Obama Polling Far Behind 2008 in Swing States

25 Oct 2012, 12:32 PM PDT 33 post a comment
In 2008, Obama won all of this year's battleground states, often by substantial margins.  In 2008 he held commanding leads in the RealClearPolitics average of polls in each of the swing states. His average standing in the polls was above 50% in 6 of ten of the battlefield states. Today, though, his numbers don't hit the critical 50% threshold in any swing state polling average. In most of the swing states, in fact, he has seen a dramatic collapse in support.

This afternoon, I took a stroll through RCP's average of swing state polling. Helpfully, they let you compare the state of the race today with 2008. Four years ago, Obama's smallest lead was in North Carolina, where he led by 1.3 points. His biggest margin was in Michigan, where he led by 17 points with an impressive 54.8% support.

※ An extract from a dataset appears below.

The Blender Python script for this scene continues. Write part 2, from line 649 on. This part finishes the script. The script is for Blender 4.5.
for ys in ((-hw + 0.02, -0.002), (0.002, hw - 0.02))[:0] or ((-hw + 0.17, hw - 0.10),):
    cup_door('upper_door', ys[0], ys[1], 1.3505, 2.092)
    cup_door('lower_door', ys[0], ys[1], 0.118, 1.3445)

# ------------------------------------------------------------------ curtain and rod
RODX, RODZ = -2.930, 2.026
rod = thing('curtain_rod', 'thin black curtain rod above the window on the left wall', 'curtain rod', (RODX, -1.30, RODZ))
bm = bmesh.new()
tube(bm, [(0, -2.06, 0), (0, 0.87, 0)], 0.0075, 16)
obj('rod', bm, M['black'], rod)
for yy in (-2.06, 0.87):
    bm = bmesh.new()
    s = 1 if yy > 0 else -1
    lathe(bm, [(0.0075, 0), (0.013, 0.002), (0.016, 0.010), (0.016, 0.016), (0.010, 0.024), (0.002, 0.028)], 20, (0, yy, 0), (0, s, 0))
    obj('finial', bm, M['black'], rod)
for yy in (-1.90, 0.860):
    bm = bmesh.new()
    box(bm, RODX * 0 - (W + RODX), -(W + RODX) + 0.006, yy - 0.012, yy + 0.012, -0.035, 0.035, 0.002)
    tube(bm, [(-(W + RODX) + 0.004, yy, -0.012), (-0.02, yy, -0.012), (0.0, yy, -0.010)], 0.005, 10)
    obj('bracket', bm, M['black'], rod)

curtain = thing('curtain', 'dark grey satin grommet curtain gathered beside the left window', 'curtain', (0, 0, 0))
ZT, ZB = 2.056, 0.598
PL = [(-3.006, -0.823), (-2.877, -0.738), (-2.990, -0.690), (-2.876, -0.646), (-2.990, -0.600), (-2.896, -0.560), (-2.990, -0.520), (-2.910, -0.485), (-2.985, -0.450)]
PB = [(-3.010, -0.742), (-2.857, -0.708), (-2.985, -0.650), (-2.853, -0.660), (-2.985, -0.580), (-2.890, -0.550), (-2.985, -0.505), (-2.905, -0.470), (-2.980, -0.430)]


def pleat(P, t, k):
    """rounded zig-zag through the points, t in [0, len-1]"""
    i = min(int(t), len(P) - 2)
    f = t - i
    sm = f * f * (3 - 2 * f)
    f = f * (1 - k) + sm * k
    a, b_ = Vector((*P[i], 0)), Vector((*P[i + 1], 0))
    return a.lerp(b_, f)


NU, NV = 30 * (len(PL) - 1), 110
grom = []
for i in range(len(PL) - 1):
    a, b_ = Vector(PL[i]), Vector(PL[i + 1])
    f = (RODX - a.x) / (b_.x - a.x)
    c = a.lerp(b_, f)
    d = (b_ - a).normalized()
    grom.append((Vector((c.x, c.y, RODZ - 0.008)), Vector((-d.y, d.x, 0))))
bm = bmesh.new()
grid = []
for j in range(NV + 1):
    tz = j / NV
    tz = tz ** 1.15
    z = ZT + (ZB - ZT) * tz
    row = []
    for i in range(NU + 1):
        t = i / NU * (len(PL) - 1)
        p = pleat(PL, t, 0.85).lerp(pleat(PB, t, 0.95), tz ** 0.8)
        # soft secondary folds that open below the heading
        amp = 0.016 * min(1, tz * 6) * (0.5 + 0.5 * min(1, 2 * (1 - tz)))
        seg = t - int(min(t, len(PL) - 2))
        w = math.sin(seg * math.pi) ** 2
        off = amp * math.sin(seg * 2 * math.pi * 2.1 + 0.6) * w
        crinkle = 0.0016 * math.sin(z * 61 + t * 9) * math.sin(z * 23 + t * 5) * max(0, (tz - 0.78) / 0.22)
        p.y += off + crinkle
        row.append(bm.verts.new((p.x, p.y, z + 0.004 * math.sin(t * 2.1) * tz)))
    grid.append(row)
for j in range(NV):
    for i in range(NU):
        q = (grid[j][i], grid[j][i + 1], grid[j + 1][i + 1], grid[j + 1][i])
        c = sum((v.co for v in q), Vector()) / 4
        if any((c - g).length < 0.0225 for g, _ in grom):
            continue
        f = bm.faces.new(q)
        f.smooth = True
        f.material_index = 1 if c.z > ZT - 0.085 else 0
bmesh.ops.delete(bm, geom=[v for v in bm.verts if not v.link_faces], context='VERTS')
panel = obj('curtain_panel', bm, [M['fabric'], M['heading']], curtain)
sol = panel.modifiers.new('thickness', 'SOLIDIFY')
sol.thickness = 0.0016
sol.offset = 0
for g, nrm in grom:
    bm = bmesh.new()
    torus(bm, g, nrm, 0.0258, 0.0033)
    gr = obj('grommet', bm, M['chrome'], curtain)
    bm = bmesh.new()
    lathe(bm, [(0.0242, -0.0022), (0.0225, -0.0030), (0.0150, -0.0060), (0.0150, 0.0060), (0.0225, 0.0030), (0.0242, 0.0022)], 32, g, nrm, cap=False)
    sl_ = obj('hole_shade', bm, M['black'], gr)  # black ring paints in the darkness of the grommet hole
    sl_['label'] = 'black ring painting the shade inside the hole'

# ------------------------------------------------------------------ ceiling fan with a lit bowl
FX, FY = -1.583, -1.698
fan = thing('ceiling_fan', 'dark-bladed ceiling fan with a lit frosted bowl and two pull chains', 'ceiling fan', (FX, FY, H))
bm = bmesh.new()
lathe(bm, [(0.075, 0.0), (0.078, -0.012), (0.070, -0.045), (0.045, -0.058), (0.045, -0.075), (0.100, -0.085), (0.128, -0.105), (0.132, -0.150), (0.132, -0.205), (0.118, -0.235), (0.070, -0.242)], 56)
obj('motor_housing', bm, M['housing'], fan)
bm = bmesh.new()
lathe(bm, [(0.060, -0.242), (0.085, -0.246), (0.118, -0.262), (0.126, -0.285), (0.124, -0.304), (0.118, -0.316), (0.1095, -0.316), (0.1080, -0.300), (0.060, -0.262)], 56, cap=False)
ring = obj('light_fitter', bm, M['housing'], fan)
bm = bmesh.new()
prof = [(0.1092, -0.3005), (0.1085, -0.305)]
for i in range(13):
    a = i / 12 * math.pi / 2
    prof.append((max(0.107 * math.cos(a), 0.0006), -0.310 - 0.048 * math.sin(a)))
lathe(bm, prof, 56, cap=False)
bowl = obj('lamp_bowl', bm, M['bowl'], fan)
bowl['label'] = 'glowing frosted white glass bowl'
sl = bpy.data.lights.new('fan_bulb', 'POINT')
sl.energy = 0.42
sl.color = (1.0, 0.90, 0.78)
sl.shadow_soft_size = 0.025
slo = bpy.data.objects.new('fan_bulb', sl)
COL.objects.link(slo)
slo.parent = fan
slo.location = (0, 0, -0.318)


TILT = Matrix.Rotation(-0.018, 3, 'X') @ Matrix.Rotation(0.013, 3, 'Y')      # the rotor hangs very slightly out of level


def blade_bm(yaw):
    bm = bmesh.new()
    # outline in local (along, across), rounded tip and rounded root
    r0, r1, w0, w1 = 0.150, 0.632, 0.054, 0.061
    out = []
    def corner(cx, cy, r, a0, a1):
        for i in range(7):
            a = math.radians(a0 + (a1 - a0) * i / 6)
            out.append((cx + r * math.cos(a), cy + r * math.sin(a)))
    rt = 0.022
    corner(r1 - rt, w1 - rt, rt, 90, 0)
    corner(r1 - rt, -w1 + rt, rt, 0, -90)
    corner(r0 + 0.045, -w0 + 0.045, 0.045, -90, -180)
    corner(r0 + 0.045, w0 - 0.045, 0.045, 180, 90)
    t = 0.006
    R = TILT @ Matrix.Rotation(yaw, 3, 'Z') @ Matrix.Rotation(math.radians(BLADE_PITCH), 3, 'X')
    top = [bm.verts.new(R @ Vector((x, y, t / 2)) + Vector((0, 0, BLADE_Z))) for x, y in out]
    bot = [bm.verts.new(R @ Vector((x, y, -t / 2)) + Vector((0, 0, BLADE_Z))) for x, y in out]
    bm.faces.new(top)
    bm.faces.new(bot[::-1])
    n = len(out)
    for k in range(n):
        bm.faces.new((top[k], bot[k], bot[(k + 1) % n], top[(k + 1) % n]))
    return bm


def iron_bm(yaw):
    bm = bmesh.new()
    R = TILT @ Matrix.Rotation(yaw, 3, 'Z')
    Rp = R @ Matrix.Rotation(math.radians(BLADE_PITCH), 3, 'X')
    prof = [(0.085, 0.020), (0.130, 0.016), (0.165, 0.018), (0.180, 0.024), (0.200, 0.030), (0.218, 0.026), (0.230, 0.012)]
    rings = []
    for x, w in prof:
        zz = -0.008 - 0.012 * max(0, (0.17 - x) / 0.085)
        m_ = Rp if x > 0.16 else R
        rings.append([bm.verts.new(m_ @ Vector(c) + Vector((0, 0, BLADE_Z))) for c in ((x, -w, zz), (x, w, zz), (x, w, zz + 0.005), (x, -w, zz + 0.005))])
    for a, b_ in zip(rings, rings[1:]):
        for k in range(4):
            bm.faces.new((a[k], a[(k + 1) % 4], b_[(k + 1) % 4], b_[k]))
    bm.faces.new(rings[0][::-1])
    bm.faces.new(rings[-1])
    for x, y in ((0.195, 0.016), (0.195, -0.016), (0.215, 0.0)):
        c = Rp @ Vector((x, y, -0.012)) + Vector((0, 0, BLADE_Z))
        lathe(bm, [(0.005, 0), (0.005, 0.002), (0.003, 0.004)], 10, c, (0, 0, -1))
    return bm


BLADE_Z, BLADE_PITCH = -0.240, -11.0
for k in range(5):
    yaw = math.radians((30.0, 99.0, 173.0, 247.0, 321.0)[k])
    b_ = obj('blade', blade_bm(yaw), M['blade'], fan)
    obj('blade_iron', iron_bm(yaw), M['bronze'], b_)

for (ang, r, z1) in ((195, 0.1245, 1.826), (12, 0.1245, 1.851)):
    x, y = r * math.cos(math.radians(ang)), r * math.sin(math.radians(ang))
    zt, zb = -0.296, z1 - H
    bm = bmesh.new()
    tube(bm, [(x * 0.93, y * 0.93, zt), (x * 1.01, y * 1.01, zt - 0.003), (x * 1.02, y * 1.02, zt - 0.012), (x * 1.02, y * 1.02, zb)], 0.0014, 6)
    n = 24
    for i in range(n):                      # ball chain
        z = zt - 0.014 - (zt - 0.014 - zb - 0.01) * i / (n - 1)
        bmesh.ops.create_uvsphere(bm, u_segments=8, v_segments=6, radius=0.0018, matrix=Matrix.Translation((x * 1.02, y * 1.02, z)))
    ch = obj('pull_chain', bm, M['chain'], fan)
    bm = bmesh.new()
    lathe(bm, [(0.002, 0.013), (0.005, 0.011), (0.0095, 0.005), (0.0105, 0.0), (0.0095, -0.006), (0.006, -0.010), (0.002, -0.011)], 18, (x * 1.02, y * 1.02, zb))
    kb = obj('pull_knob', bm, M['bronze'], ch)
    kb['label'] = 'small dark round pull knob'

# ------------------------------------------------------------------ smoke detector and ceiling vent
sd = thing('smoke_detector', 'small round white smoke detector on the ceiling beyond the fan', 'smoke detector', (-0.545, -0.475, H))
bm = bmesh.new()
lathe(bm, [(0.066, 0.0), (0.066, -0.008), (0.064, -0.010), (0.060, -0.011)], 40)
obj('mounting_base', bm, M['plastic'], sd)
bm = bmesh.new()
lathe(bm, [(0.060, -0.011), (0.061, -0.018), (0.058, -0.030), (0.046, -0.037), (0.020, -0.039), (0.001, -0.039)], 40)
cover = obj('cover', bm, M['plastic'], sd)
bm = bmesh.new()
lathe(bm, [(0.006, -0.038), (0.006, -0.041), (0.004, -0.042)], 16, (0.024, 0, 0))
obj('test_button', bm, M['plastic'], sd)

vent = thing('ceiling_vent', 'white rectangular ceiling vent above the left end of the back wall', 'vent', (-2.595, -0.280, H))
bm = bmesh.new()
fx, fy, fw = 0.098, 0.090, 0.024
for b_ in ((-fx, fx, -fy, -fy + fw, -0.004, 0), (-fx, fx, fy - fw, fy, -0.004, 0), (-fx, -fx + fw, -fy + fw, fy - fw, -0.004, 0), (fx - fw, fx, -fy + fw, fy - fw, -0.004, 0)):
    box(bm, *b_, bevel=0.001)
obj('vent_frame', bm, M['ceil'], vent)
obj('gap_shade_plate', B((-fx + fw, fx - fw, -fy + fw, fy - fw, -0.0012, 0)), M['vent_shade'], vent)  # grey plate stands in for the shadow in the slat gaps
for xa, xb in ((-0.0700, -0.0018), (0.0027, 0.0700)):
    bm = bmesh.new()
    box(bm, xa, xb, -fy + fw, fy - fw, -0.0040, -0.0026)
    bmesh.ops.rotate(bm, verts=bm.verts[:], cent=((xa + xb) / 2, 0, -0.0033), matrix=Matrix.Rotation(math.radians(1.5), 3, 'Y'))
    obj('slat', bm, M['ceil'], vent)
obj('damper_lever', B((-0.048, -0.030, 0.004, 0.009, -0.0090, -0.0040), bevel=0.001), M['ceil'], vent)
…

First, let's look at where Obama was polling in the swing states on this date in 2008. The number cited is his lead in RCP's average of swing state polling. I note where Obama was polling about 50%

    Virginia +7.5 (54.5%)
    Florida +2.3
    Colorado +5.4 (50.5%)
    Ohio +6.6 (50%)
    Iowa +11.8 (52.8%)
    Nevada +3.3
    Wisconsin +11.4 (52%)
    Pennsylvania +10.8
    Michigan +17 (54.8%)
    North Carolina +1.3

This was clearly a campaign with a lot of momentum. Now, let's see where things stand today. (R signifies Romney leads in the RCP average.)

    Virginia R+1.4
    Florida R+1.7
    Colorado R+0.2
    Ohio +2.1
    Iowa +2
    Nevada +2.7
    Wisconsin +2.7
    Pennsylvania +4.8
    Michigan +4
    North Carolina R+5.6

Even in the states where Obama maintains a lead today, he was seen a substantial drop from his support in 2008. In VA, CO, OH, PA, NC and FL there has been a 4-8 point swing away from Obama. In IA and WI the swing is around 10 points. In MI, Obama has lost 13 points from his 2008 numbers.

Keep in mind, the shift away from Obama is probably greatly understated. Many of these state polls that make up today's RCP average of polls are using samples assuming Democrats match or exceed their turnout numbers in 2008. Look at the two sets of numbers again. Do today's numbers look like those posted by a campaign riding a wave of momentum? In 2008, the Democrats had their biggest turnout advantage in decades. The RCP averages in 2008 are consistent with that. Today's numbers? Not so much.

If Obama wins reelection, he'll have to limp across the finish line.